The major consumer oriented internet services (eg: Google) enabled IPv6
"for real" three years ago. Comcast and TWC are serving residential IPv6
in many (most?) of their markets.


> It seems to me that widespread IPv6 adoption will only start to happen once it becomes significantly more expensive for orgs like my former employer to purchase IPv4 blocks than it does to change over.

It is already more expensive, but if they already hung out their shingle
on an IPv4 address (or block) then they don't feel the pain of getting
new IPv4 space.

I know some personally, and have observed others, who continue to refuse
to enable IPv6. The only legitimate reason is perceived cost (including
time), which is ironic and sad because IPv4 will soon cost more.

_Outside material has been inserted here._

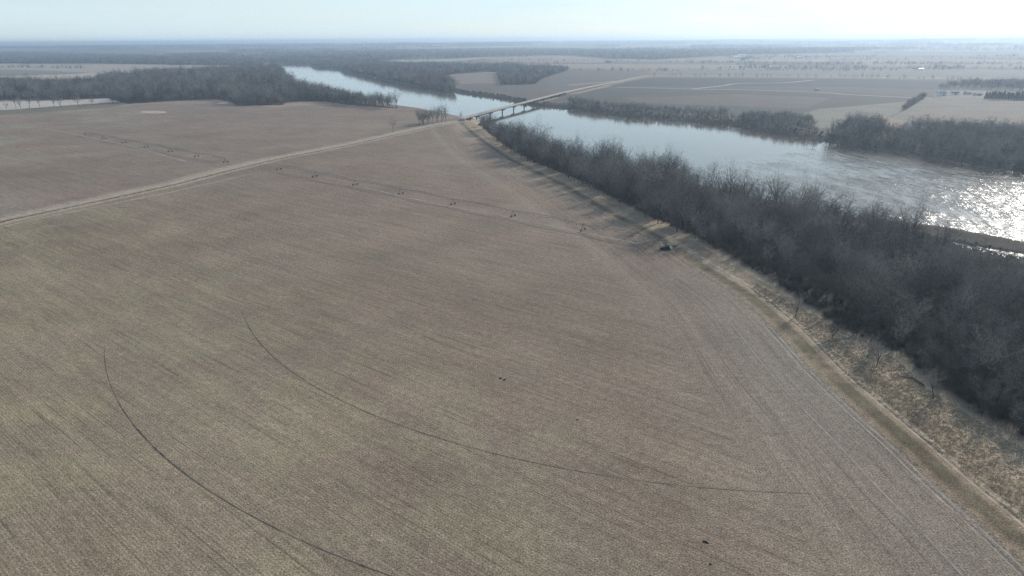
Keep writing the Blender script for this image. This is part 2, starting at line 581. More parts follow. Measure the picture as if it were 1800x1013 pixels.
# slow drifts of colour across the two fields
m = main_field
t = fbm(X / 90 + 5, Y / 90, 4)[:, None]
gg = (sstep(-X * .8 - Y * .6 + 130, 0, 170)[:, None] * .4 + .6 * sstep(-X * .8 - Y * .6 + 190, 0, 170)[:, None] * sstep(fbm(X / 16, Y / 16, 3), 0.38, 0.62)[:, None])
Cm = np.array((0.228, 0.186, 0.144)) * (0.84 + 0.32 * t)
Cm = Cm * (1 - gg * 0.8) + np.array((0.262, 0.238, 0.16)) * gg * 0.8
Cm = Cm * (1 + .10 * sstep(330 - Y, 0, 200))[:, None]
hl = (sstep(LD, -75, -14) * sstep(420 - Y, 0, 250))[:, None]
Cm = Cm * (1 - hl * .65) + np.array((0.235, 0.222, 0.185)) * hl * .65
e = np.exp(-((LD + 47) / 4.5) ** 2)[:, None] * 0.4 * sstep(Y, 200, 330)[:, None]
Cm = Cm * (1 - e) + np.array((0.31, 0.27, 0.22)) * e
e = (sstep(LD, -34, -12) * sstep(Y, 330, 480))[:, None] * .6
Cm = Cm * (1 - e) + np.array((0.31, 0.26, 0.205)) * e
C[m] = Cm[m]
m = far_field & (Y < 1300) & ~inside(X, Y, W_LEFT) & ~inside(X, Y, GP(ICE)) & (C[:, 0] > 0.19) & (C[:, 0] < 0.26)
Cm = np.array((0.232, 0.19, 0.152)) * (0.86 + 0.28 * t)
e = (sstep(-X - .55 * Y, -120, 60) * sstep(fbm(X / 70, Y / 70, 3), .35, .65))[:, None] * .7
Cm = Cm * (1 - e) + np.array((0.26, 0.245, 0.19)) * e
C[m] = Cm[m]
# levee, verge and the rough grass between levee and wood
m = (np.abs(LD) < 9.5) & (BK > 2)
g = fbm(X / 3.0, Y / 3.0, 3)[:, None]
Cg = np.array((0.30, 0.245, 0.175)) * (0.7 + 0.6 * g)
Co = np.array((0.11, 0.10, 0.066)) * (0.5 + 1.0 * g)  # dark olive weeds, with the shade of the field-side slope painted in
wf = (sstep(-LD, 2.0, 3.5) * (1 - sstep(-LD, 6.5, 9)))[:, None] * (.45 + .4 * sstep(fbm(X / 8, Y / 8, 2), .2, .55)[:, None])
C[m] = (Cg * (1 - wf) + Co * wf)[m]
m = (LD >= 9.5) & (LD < 90) & (BK > 2) & (R_ < 1150) & (Y < 1000) & (np.abs(RD) > 8)
Cg = np.array((0.40, 0.33, 0.235)) * (0.55 + 0.9 * g)
C[m] = Cg[m]
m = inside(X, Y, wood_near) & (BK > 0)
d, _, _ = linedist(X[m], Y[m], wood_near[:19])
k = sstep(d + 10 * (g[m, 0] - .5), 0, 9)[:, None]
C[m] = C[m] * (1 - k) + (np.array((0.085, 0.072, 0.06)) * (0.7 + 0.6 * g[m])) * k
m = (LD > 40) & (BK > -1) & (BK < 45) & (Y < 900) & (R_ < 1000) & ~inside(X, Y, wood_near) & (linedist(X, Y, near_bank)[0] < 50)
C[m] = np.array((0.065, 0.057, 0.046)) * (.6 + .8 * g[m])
m = inside(X, Y, SPIT)
C[m] = (0.06, 0.054, 0.044)
# road verges
m = (np.abs(RD) < 14) & (BK > 3) & (Y < 1300)
e = (1 - sstep(np.abs(RD), 9, 14))[:, None]
Cv = np.array((0.33, 0.275, 0.21)) * (0.8 + 0.4 * g)
C[m] = (C * (1 - e) + Cv * e)[m]
# steep raw bank
m = (BK < 7) & (BK > -20)
e = (1 - sstep(BK, 3, 8))[:, None]
C[m] = (C * (1 - e) + np.array((0.095, 0.08, 0.065)) * e)[m]

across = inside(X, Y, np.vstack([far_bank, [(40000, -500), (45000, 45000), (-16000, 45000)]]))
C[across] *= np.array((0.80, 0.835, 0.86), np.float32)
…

> It is also interesting to me that there doesn't seem to be anything (I saw) in EC2 where IPv6 was enabled out of the cloud box.  Everything is IPv4.  A quick Google search reveals little from Amazon itself, and the official word is that EC2 only supports IPv4 for VPC[1].  (Amazon is pushing everyone from classic toward VPC.)

I'm surprised EC2 doesn't talk IPv6. PMMAN does. So does Digital Ocean
(in their newer data centers).


> All this makes me more disappointed I won't be able to attend Jim's proposed talk[2].

There might be another IPv6 talk coming.